◆ INFORMATION PROVIDED
* * * *
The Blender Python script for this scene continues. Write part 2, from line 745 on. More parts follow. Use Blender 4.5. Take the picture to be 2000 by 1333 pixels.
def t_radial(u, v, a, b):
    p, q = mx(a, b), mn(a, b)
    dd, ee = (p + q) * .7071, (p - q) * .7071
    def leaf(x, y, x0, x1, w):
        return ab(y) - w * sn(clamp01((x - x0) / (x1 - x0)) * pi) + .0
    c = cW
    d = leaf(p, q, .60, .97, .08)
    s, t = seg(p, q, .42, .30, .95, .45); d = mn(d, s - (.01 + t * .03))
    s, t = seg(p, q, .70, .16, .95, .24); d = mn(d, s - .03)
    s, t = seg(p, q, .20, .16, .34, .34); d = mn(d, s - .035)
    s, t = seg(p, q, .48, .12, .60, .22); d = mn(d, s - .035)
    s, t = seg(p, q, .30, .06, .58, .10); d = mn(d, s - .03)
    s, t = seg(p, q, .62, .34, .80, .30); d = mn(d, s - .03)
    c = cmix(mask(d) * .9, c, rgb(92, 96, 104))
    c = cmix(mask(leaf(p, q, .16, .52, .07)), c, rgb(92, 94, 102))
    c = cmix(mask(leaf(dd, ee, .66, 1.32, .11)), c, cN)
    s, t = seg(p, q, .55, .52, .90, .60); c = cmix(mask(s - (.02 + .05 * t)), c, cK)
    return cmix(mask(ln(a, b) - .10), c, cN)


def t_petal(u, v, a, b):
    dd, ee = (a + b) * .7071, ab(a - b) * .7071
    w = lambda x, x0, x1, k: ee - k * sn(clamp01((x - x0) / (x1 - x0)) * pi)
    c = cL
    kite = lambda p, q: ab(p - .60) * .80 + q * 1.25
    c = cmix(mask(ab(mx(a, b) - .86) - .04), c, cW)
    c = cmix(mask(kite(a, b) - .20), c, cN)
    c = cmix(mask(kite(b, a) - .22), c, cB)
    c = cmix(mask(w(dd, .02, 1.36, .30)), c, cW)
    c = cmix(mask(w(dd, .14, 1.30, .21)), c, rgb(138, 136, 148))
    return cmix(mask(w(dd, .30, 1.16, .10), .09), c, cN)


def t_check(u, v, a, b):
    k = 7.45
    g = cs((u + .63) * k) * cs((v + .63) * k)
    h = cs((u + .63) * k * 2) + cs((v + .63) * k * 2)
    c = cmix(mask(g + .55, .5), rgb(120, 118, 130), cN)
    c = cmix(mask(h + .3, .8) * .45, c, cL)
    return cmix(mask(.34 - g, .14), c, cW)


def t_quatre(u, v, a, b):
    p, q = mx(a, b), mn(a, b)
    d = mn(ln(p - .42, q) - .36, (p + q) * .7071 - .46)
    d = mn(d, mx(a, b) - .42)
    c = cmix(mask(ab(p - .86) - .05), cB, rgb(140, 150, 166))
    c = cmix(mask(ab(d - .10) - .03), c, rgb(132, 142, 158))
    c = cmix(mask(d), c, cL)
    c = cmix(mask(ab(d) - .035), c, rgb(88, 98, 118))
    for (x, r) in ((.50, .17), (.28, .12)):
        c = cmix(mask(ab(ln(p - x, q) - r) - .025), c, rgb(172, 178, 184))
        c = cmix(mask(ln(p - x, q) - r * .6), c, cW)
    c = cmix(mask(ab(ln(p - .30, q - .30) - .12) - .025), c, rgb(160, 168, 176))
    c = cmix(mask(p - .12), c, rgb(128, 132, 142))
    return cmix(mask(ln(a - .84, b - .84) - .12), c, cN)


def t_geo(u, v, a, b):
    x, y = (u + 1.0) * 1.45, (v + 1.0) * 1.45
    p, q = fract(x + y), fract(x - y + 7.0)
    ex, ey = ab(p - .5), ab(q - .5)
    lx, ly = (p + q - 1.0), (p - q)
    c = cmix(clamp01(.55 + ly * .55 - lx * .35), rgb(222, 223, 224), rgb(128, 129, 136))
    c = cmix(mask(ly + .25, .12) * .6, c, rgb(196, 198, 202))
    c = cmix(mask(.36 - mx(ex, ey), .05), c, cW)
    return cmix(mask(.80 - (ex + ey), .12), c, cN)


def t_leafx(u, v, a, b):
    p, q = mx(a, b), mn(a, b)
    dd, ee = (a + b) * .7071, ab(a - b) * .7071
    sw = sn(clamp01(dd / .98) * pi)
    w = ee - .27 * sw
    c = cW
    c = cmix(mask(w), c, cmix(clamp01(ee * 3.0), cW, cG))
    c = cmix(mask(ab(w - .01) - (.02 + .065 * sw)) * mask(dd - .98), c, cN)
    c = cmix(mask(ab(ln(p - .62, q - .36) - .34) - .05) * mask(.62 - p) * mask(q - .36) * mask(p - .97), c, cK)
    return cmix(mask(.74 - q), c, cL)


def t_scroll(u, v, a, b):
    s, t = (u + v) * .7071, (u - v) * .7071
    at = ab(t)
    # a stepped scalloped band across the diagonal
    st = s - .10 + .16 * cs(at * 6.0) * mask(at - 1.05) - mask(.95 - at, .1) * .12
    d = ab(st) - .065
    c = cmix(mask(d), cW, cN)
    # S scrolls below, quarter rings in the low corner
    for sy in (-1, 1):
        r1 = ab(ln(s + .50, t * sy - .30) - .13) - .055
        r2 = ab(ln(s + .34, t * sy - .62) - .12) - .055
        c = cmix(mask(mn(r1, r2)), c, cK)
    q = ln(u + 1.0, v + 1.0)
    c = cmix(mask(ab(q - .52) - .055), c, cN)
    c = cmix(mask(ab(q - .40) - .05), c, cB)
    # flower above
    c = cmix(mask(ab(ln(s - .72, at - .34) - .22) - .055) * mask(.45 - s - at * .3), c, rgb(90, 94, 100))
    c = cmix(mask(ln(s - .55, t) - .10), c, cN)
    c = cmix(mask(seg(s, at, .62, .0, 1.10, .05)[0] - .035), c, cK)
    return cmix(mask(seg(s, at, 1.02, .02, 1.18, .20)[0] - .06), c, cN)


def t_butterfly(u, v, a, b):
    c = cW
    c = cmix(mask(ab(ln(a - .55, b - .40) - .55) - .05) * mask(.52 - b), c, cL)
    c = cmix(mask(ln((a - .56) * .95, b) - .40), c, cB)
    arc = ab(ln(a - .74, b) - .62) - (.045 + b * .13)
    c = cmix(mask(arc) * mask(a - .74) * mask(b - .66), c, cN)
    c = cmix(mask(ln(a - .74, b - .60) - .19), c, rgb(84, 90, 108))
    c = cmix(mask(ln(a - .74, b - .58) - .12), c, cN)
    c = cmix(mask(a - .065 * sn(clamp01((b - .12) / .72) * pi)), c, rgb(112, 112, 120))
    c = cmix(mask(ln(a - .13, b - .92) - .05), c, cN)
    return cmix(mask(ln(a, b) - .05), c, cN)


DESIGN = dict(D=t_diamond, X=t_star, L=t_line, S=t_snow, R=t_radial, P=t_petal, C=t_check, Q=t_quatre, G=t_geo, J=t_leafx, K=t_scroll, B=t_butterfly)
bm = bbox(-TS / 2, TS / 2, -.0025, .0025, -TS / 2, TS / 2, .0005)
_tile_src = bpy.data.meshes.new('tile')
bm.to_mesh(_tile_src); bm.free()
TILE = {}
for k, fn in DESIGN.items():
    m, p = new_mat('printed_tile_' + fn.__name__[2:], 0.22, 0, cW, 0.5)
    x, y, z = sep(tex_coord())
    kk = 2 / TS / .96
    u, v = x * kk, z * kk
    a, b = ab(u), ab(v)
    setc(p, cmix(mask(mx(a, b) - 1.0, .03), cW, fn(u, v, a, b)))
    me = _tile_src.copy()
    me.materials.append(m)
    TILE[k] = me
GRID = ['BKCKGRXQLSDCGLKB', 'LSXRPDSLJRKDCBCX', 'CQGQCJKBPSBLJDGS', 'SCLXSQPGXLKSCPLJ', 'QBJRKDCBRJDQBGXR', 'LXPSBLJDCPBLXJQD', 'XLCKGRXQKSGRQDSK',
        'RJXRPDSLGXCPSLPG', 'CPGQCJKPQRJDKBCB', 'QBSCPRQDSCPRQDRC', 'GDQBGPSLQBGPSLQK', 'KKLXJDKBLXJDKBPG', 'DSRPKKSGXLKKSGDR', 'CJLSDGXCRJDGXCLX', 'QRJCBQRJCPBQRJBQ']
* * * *
◆ WHAT THE TASK ASKS
Each line from the start of the listing above through the line containing "return cmix(mask(.34 - g, .14), c, cW)" should be copied exactly, please, with no other lines added.

◆ ANSWER TO THE PROBLEM
The Blender Python script for this scene continues. Write part 2, from line 745 on. More parts follow. Use Blender 4.5. Take the picture to be 2000 by 1333 pixels.
def t_radial(u, v, a, b):
    p, q = mx(a, b), mn(a, b)
    dd, ee = (p + q) * .7071, (p - q) * .7071
    def leaf(x, y, x0, x1, w):
        return ab(y) - w * sn(clamp01((x - x0) / (x1 - x0)) * pi) + .0
    c = cW
    d = leaf(p, q, .60, .97, .08)
    s, t = seg(p, q, .42, .30, .95, .45); d = mn(d, s - (.01 + t * .03))
    s, t = seg(p, q, .70, .16, .95, .24); d = mn(d, s - .03)
    s, t = seg(p, q, .20, .16, .34, .34); d = mn(d, s - .035)
    s, t = seg(p, q, .48, .12, .60, .22); d = mn(d, s - .035)
    s, t = seg(p, q, .30, .06, .58, .10); d = mn(d, s - .03)
    s, t = seg(p, q, .62, .34, .80, .30); d = mn(d, s - .03)
    c = cmix(mask(d) * .9, c, rgb(92, 96, 104))
    c = cmix(mask(leaf(p, q, .16, .52, .07)), c, rgb(92, 94, 102))
    c = cmix(mask(leaf(dd, ee, .66, 1.32, .11)), c, cN)
    s, t = seg(p, q, .55, .52, .90, .60); c = cmix(mask(s - (.02 + .05 * t)), c, cK)
    return cmix(mask(ln(a, b) - .10), c, cN)


def t_petal(u, v, a, b):
    dd, ee = (a + b) * .7071, ab(a - b) * .7071
    w = lambda x, x0, x1, k: ee - k * sn(clamp01((x - x0) / (x1 - x0)) * pi)
    c = cL
    kite = lambda p, q: ab(p - .60) * .80 + q * 1.25
    c = cmix(mask(ab(mx(a, b) - .86) - .04), c, cW)
    c = cmix(mask(kite(a, b) - .20), c, cN)
    c = cmix(mask(kite(b, a) - .22), c, cB)
    c = cmix(mask(w(dd, .02, 1.36, .30)), c, cW)
    c = cmix(mask(w(dd, .14, 1.30, .21)), c, rgb(138, 136, 148))
    return cmix(mask(w(dd, .30, 1.16, .10), .09), c, cN)


def t_check(u, v, a, b):
    k = 7.45
    g = cs((u + .63) * k) * cs((v + .63) * k)
    h = cs((u + .63) * k * 2) + cs((v + .63) * k * 2)
    c = cmix(mask(g + .55, .5), rgb(120, 118, 130), cN)
    c = cmix(mask(h + .3, .8) * .45, c, cL)
    return cmix(mask(.34 - g, .14), c, cW)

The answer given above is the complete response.